Pie XII et le Big Bang

L’illustration la plus révélatrice sans doute des réactions suscitées par l’invention du Big Bang est celle du pape Pie XII. Celui-ci, dans un discours resté célèbre très explicitement intitulé Les preuves de l’existence de Dieu à la lumière de la science actuelle de la nature, fait le point sur les dernières découvertes en astrophysique, physique nucléaire et cosmologie, faisant d’ailleurs preuve d’une connaissance aiguë de la science de son temps. Il ne mentionne aucunement la théorie de l’état stationnaire, mais tire de l’observation de l’expansion et de la cohérence entre âge estimé de l’univers et autres méthodes de datation la preuve de la création du monde :

« […] Avec le même regard limpide et critique dont, il [l’esprit éclairé et enrichi par les connaissances scientifiques] examine et juge les faits, il y entrevoit et reconnaît l’œuvre de la Toute-Puissance créatrice, dont la vérité, suscitée par le puissant « Fiat » prononcé il y a des milliards d’années par l’Esprit créateur, s’est déployée dans l’univers […]. Il semble, en vérité, que la science d’aujourd’hui, remontant d’un trait des millions de siècles, ait réussi à se faire témoin de ce « Fiat Lux » initial, de cet instant où surgit du néant avec la matière, un océan de lumière et de radiations, tandis que les particules des éléments chimiques se séparaient et s’assemblaient en millions de galaxies. »

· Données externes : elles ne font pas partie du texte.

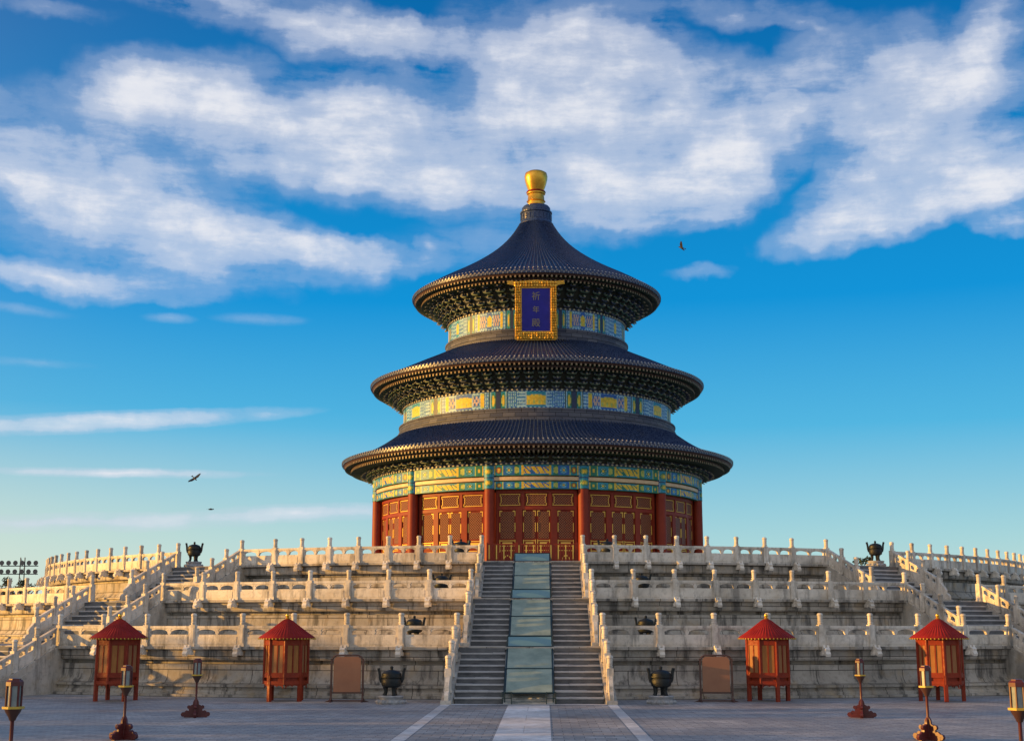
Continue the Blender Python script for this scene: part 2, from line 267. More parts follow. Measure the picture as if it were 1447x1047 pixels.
# ---------------------------------------------------------------- mesh helpers
class MB:
    def __init__(s): s.v = []; s.f = []; s.m = []; s.uv = []; s.flat = set(); s.col = []
    def face(s, pts, m=0, uv=None, idx=None, col=None):
        if idx is None:
            b = len(s.v); s.v.extend(pts); idx = tuple(range(b, b+len(pts)))
        s.f.append(tuple(idx)); s.m.append(m); s.uv.append(uv); s.col.append(col)
    def box(s, x0, x1, y0, y1, z0, z1, m=0, T=None):
        c = [(x, y, z) for z in (z0, z1) for y in (y0, y1) for x in (x0, x1)]
        if T: c = [tuple(T(p)) for p in c]
        b = len(s.v); s.v.extend(c)
        for q in ((0, 2, 3, 1), (4, 5, 7, 6), (0, 1, 5, 4), (2, 6, 7, 3), (0, 4, 6, 2), (1, 3, 7, 5)):
            s.face(None, m, None, [b+i for i in q])
    def prism(s, poly, t0, t1, frame, m=0):      # poly [(a,b)], frame(a,b,c)
        k = len(poly); b = len(s.v)
        ar = sum(poly[i][0]*poly[(i+1) % k][1]-poly[(i+1) % k][0]*poly[i][1] for i in range(k))
        if ar < 0: poly = poly[::-1]
        s.v.extend(tuple(frame(a, c, t0)) for a, c in poly); s.v.extend(tuple(frame(a, c, t1)) for a, c in poly)
        s.face(None, m, None, list(range(b+k-1, b-1, -1))); s.face(None, m, None, list(range(b+k, b+2*k)))
        for i in range(k):
            j = (i+1) % k; s.face(None, m, None, [b+i, b+j, b+k+j, b+k+i])
    def lathe(s, prof, seg, m=0, a0=0.0, a1=2*pi, rmod=None, c=(0, 0), mats=None, uoff=0):
        full = abs(a1-a0-2*pi) < 1e-6; cols = seg if full else seg+1
        b = len(s.v); K = len(prof)
        for i in range(cols):
            a = a0+(a1-a0)*i/seg
            for (r, z) in prof: s.v.append((c[0]+r*sin(a), c[1]-r*cos(a), z))
        L = [0.0]
        for i in range(1, K): L.append(L[-1]+hypot(prof[i][0]-prof[i-1][0], prof[i][1]-prof[i-1][1]))
        zz = [p[1] for p in prof]; R = max(p[0] for p in prof)
        for i in range(seg):
            j = (i+1) % cols; u0 = R*(a1-a0)*i/seg; u1 = R*(a1-a0)*(i+1)/seg
            for k in range(K-1):
                if abs(prof[k][0]) < 1e-6 and abs(prof[k+1][0]) < 1e-6: continue
                vv0, vv1 = zz[k], zz[k+1]
                if abs(vv1-vv0) < .3*abs(L[k+1]-L[k]): vv1 = vv0+(L[k+1]-L[k])
                s.face(None, mats[k] if mats else m, [(u0, vv0), (u1, vv0), (u1, vv1), (u0, vv1)], [b+i*K+k, b+j*K+k, b+j*K+k+1, b+i*K+k+1])
    def arcbox(s, r0, r1, a0, a1, z0, z1, m=0, seg=1, ends=True):
        b = len(s.v)
        for i in range(seg+1):
            a = a0+(a1-a0)*i/seg; S, C = sin(a), -cos(a)
            for (r, z) in ((r0, z0), (r1, z0), (r1, z1), (r0, z1)): s.v.append((r*S, r*C, z))
        for i in range(seg):
            u0, u1 = r1*(a0+(a1-a0)*i/seg), r1*(a0+(a1-a0)*(i+1)/seg)
            for k in range(4):
                k2 = (k+1) % 4; q = [b+i*4+k, b+(i+1)*4+k, b+(i+1)*4+k2, b+i*4+k2]
                s.face(None, m, [(u0, z0), (u1, z0), (u1, z1), (u0, z1)], q)
        if ends:
            s.face(None, m, None, [b+3, b+2, b+1, b]); e = b+seg*4; s.face(None, m, None, [e, e+1, e+2, e+3])
    def tube(s, pts, rad, seg=8, m=0, caps=True):
        pts = [Vector(p) for p in pts]; rr = rad if isinstance(rad, (list, tuple)) else [rad]*len(pts)
        b = len(s.v); prev = None
        for i, p in enumerate(pts):
            d = (pts[min(i+1, len(pts)-1)]-pts[max(i-1, 0)]).normalized()
            if prev is None:
                x = d.orthogonal().normalized()
            else: x = (prev-d*prev.dot(d)).normalized()
            prev = x; y = d.cross(x)
            for k in range(seg):
                a = 2*pi*k/seg; s.v.append(tuple(p+(x*cos(a)+y*sin(a))*rr[i]))
        for i in range(len(pts)-1):
            for k in range(seg):
                k2 = (k+1) % seg; s.face(None, m, None, [b+i*seg+k, b+i*seg+k2, b+(i+1)*seg+k2, b+(i+1)*seg+k])
        if caps:
            s.face(None, m, None, [b+k for k in range(seg)][::-1]); e = b+(len(pts)-1)*seg; s.face(None, m, None, [e+k for k in range(seg)])
    def ball(s, c, r, seg=10, rings=6, m=0):
        rx, ry, rz = (r, r, r) if isinstance(r, (int, float)) else r
        b = len(s.v)
        s.v.append((c[0], c[1], c[2]-rz))
        for i in range(1, rings):
            t = pi*i/rings
            for k in range(seg):
                a = 2*pi*k/seg; s.v.append((c[0]+rx*sin(t)*cos(a), c[1]+ry*sin(t)*sin(a), c[2]-rz*cos(t)))
        s.v.append((c[0], c[1], c[2]+rz)); e = len(s.v)-1
        for k in range(seg):
            k2 = (k+1) % seg; s.face(None, m, None, [b, b+1+k2, b+1+k]); s.face(None, m, None, [e, e-seg+k, e-seg+k2])
        for i in range(rings-2):
            for k in range(seg):
                k2 = (k+1) % seg; q = b+1+i*seg; s.face(None, m, None, [q+k, q+k2, q+seg+k2, q+seg+k])
    def mesh(s, name, mats, sharp=38):
        me = bpy.data.meshes.new(name); me.from_pydata(s.v, [], s.f)
        for x in mats: me.materials.append(x)
        me.polygons.foreach_set('material_index', s.m)
        if any(u for u in s.uv):
            ul = me.uv_layers.new(name='UVMap'); dat = []
            for f, u in zip(s.f, s.uv):
                for i in range(len(f)): dat.extend(u[i] if u else (0.0, 0.0))
            ul.data.foreach_set('uv', dat)
        if any(c is not None for c in s.col):
            ca = me.color_attributes.new('paint', 'FLOAT_COLOR', 'CORNER'); dat = []
            for f, c in zip(s.f, s.col):
                cc = (*(c or (.5, .5, .5)), 1.0); dat.extend(cc*len(f))
            ca.data.foreach_set('color', dat)
        me.validate(); me.shade_smooth(); me.set_sharp_from_angle(angle=radians(sharp)); me.update()
        return me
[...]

Il conclut son texte en affirmant :

« Ainsi, création dans le temps ; et pour cela, un Créateur ; et par conséquent, Dieu ! Le voici, donc — encore qu’implicite et imparfait — le mot que Nous demandions à la science et que la présente génération attend d’elle. […] »

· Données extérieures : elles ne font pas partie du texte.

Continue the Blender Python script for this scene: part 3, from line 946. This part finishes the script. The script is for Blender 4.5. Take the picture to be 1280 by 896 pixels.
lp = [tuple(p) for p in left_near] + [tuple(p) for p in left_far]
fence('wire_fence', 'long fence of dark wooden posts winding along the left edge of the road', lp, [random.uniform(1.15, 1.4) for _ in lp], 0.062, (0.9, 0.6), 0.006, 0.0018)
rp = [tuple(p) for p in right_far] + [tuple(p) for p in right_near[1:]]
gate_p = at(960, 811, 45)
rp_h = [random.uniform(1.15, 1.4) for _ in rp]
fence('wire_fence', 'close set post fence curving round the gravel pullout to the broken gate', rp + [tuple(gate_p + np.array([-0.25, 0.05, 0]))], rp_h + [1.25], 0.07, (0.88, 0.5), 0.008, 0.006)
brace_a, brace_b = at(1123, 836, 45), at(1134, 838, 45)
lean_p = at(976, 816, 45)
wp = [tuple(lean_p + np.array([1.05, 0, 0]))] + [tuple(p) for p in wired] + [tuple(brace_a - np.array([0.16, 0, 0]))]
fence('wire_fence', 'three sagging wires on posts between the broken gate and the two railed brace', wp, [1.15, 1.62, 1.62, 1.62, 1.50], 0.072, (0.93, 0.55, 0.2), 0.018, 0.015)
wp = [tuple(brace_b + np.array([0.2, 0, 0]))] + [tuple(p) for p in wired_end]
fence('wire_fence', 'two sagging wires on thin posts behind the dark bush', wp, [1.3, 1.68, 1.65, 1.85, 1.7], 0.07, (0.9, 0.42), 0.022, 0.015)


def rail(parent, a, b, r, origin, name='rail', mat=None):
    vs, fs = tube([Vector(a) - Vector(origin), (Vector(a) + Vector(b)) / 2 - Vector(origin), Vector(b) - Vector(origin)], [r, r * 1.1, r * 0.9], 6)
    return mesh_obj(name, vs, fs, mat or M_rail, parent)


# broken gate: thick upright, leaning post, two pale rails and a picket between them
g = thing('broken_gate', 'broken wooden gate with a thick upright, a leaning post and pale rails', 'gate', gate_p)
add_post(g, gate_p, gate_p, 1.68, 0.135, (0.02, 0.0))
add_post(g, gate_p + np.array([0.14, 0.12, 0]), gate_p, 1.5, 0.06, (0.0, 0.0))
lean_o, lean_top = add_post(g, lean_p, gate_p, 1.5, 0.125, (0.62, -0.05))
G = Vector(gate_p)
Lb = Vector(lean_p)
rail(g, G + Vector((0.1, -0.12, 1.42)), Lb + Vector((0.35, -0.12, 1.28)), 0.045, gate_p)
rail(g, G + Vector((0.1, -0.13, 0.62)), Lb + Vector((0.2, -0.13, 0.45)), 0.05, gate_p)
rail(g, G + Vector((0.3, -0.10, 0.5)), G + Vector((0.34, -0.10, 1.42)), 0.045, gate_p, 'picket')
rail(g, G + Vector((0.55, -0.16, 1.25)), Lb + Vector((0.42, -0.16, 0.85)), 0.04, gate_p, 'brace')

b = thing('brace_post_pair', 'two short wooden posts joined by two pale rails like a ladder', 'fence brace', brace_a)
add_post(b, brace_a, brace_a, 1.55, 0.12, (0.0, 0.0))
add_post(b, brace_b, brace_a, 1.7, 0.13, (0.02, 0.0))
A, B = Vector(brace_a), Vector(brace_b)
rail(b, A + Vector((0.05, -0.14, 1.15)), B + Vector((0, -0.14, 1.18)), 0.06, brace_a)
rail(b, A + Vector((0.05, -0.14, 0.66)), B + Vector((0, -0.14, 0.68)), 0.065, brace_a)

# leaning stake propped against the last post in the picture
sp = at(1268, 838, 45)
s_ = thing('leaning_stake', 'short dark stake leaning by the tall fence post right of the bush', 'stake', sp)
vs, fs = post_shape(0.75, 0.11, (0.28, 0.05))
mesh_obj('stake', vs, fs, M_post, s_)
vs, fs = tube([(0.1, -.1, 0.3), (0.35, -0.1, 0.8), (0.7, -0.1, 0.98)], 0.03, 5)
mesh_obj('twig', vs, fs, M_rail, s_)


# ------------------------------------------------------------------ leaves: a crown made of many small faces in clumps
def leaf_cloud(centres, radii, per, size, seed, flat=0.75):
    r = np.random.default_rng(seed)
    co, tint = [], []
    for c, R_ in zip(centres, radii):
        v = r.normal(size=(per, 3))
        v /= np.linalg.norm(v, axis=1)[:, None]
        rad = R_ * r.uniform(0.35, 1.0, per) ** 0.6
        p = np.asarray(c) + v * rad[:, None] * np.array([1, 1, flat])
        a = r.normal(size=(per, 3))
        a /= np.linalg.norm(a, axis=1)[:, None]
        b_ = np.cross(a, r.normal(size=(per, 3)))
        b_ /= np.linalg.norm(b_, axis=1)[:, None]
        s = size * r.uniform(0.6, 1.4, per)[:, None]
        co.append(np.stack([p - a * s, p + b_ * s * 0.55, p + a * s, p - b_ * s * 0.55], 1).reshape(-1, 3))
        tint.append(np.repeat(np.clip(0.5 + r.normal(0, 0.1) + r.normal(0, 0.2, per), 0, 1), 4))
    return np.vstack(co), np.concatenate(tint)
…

N’approuvant pas une telle interprétation de découvertes scientifiques, Lemaître demanda audience à Pie XII, lui faisant part de son point de vue que science et foi ne devaient pas être mêlées. Il est souvent dit que Pie XII se rétracta de ce premier commentaire lors d’un discours prononcé l’année suivante, devant un auditoire d’astronomes. Sans parler de rétractation, Pie XII n’évoque plus la création de l’univers, mais invite les astronomes à « acquérir un perfectionnement plus profond de l’image astronomique de l’univers ».